* [What is required]
Return the whole listing exactly as it stands.
# Dataset excerpt start
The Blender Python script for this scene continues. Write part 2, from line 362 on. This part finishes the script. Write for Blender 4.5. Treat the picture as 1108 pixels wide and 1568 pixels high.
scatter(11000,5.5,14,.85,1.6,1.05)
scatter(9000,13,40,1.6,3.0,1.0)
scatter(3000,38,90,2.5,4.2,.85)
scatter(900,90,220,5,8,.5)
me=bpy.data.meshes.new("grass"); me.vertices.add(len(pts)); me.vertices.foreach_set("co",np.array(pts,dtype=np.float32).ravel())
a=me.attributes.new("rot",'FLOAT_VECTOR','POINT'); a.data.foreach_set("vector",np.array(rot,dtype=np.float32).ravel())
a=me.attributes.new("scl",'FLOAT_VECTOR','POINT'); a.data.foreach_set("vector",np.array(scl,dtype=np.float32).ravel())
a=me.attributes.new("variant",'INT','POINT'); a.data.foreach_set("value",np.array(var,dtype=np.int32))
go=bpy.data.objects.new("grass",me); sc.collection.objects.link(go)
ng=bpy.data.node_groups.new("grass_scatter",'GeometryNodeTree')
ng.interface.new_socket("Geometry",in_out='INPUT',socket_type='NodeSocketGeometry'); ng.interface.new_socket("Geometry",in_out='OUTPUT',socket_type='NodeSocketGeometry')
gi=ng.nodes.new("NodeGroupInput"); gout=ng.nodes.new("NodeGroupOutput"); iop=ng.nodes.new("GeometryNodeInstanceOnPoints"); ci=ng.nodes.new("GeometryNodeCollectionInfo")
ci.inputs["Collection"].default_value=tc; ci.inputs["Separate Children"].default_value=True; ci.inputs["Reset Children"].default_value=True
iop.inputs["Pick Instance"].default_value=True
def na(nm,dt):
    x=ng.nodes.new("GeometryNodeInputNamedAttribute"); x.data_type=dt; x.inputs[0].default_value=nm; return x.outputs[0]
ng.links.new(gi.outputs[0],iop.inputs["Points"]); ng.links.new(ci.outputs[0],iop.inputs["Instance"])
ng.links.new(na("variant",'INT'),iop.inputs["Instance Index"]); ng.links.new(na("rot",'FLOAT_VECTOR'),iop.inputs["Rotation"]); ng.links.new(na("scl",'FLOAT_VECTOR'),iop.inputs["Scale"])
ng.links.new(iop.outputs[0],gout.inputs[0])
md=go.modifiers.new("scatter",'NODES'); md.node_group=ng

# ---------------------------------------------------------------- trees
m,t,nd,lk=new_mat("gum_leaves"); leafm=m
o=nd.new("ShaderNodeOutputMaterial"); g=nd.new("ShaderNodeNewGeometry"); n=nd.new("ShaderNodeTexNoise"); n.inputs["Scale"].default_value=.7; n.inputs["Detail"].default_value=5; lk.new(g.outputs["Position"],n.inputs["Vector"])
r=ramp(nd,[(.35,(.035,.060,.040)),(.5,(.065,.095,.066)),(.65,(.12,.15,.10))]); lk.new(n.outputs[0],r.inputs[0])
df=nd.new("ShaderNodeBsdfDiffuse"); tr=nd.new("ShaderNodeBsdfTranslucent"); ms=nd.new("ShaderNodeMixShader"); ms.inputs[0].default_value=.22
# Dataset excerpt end
* [Solved exercise]
The Blender Python script for this scene continues. Write part 2, from line 362 on. This part finishes the script. Write for Blender 4.5. Treat the picture as 1108 pixels wide and 1568 pixels high.
scatter(11000,5.5,14,.85,1.6,1.05)
scatter(9000,13,40,1.6,3.0,1.0)
scatter(3000,38,90,2.5,4.2,.85)
scatter(900,90,220,5,8,.5)
me=bpy.data.meshes.new("grass"); me.vertices.add(len(pts)); me.vertices.foreach_set("co",np.array(pts,dtype=np.float32).ravel())
a=me.attributes.new("rot",'FLOAT_VECTOR','POINT'); a.data.foreach_set("vector",np.array(rot,dtype=np.float32).ravel())
a=me.attributes.new("scl",'FLOAT_VECTOR','POINT'); a.data.foreach_set("vector",np.array(scl,dtype=np.float32).ravel())
a=me.attributes.new("variant",'INT','POINT'); a.data.foreach_set("value",np.array(var,dtype=np.int32))
go=bpy.data.objects.new("grass",me); sc.collection.objects.link(go)
ng=bpy.data.node_groups.new("grass_scatter",'GeometryNodeTree')
ng.interface.new_socket("Geometry",in_out='INPUT',socket_type='NodeSocketGeometry'); ng.interface.new_socket("Geometry",in_out='OUTPUT',socket_type='NodeSocketGeometry')
gi=ng.nodes.new("NodeGroupInput"); gout=ng.nodes.new("NodeGroupOutput"); iop=ng.nodes.new("GeometryNodeInstanceOnPoints"); ci=ng.nodes.new("GeometryNodeCollectionInfo")
ci.inputs["Collection"].default_value=tc; ci.inputs["Separate Children"].default_value=True; ci.inputs["Reset Children"].default_value=True
iop.inputs["Pick Instance"].default_value=True
def na(nm,dt):
    x=ng.nodes.new("GeometryNodeInputNamedAttribute"); x.data_type=dt; x.inputs[0].default_value=nm; return x.outputs[0]
ng.links.new(gi.outputs[0],iop.inputs["Points"]); ng.links.new(ci.outputs[0],iop.inputs["Instance"])
ng.links.new(na("variant",'INT'),iop.inputs["Instance Index"]); ng.links.new(na("rot",'FLOAT_VECTOR'),iop.inputs["Rotation"]); ng.links.new(na("scl",'FLOAT_VECTOR'),iop.inputs["Scale"])
ng.links.new(iop.outputs[0],gout.inputs[0])
md=go.modifiers.new("scatter",'NODES'); md.node_group=ng

# ---------------------------------------------------------------- trees
m,t,nd,lk=new_mat("gum_leaves"); leafm=m
o=nd.new("ShaderNodeOutputMaterial"); g=nd.new("ShaderNodeNewGeometry"); n=nd.new("ShaderNodeTexNoise"); n.inputs["Scale"].default_value=.7; n.inputs["Detail"].default_value=5; lk.new(g.outputs["Position"],n.inputs["Vector"])
r=ramp(nd,[(.35,(.035,.060,.040)),(.5,(.065,.095,.066)),(.65,(.12,.15,.10))]); lk.new(n.outputs[0],r.inputs[0])
df=nd.new("ShaderNodeBsdfDiffuse"); tr=nd.new("ShaderNodeBsdfTranslucent"); ms=nd.new("ShaderNodeMixShader"); ms.inputs[0].default_value=.22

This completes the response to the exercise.